Expanding the pH Range of Metal−Nucleobase Complexes for Acid−Base Chemistry: Properties of Bis(guanine) Complexes of (bpy)PtII with Either Two Major or Major and Minor Tautomers Bonded Simultaneously

Metal nucleobase complexes provide a potential for acid−base chemistry in the physiological pH range and consequently may contribute or be actively involved in catalytic reactions of nucleic acids, notably of RNAs. Expansion of the available pH range is achieved if additional ligands are involved, for example, an aqua ligand or a second nucleobase, and if relevant pKa values are sufficiently close. Two bpy's (bpy = 2,2′-bipyridine) containing PtII complexes have been studied in this context: [Pt(bpy)(9-MeGH-N7)2](NO3)2·H2O (2) and Pt(bpy)(9-EtG-N7)(9-EtG-N1)·3H2O (3′) (with 9-MeGH = 9-methylguanine; 9-EtGH = 9-ethylguanine). Relevant pKa values, as determined by pD-dependent 1H NMR spectroscopy in D2O, of the neutral guanine ligands were found to be ca. 7.78 ± 0.01 and 8.38 ± 0.01 for 2, yet 4.00 ± 0.03 and 7.7 ± 0.1 for 3′ (values converted to H2O) for each of the two guanine ligands. These values suggest that complex 3′ provides a pH range of roughly 4−8 for potential acid−base chemistry, and furthermore that in favorable cases compounds with two ionizable ligands can function as an acid and a base simultaneously.

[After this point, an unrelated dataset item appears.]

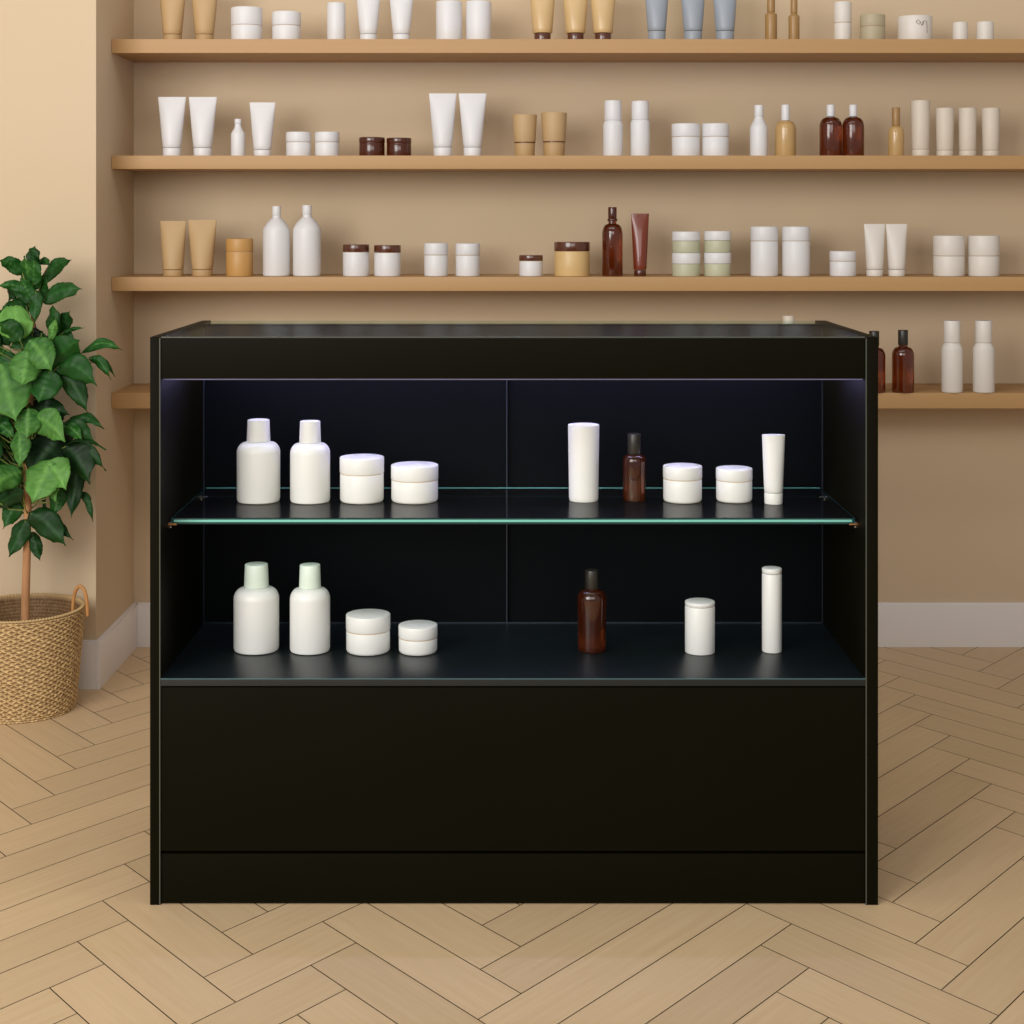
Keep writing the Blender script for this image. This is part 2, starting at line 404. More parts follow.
tree = empty('potted_tree', (BX+0.011, YP, 0.16))
tag(tree, 'green leafy potted tree with a thin brown trunk, standing in the woven basket', 'tree')
TX, TY, TZ = BX+0.011, YP, 0.16
def wp(px, py, dy=0.0):       # point at the plant's own distance plus dy
    s = F/(DP+dy); return Vector(((px-HX)/s, YP+dy, EYE-(py-HY)/s))
tp = [wp(25.5, 642), wp(25.5, 600), wp(27, 550), wp(28, 500), wp(26, 460, .01), wp(29, 420, .02), wp(33, 380, .02), wp(34, 340, .02), wp(32, 310, .01), wp(31, 285)]
tr = [.0105, .0098, .009, .0085, .0075, .0066, .0055, .0045, .0035, .002]
T0 = Vector((TX, TY, TZ))
tp[0].z = 0.1635; tp[0].y = tp[1].y; tp[0].x = tp[1].x
bm = bmesh.new(); add_tube(bm, [p-T0 for p in tp], tr, 12); finish(bm, 'trunk', M['bark'], tree)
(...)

X-ray crystal structures of both 2 and 3′ are presented and, in addition, that of [Pt(bpy)(9-EtGH-N7)2](NO3)2·(9-EtGH)·5H2O (2′′). Regarding the use of 1H NMR spectroscopy for the determination of pKa values, we note that chemical shifts referenced to sodium 3-(trimethylsilyl)propanesulfonate must be treated with caution when applying cationic complexes because of the possibility of ion pairing. It can lead to mistakes in chemical shift values.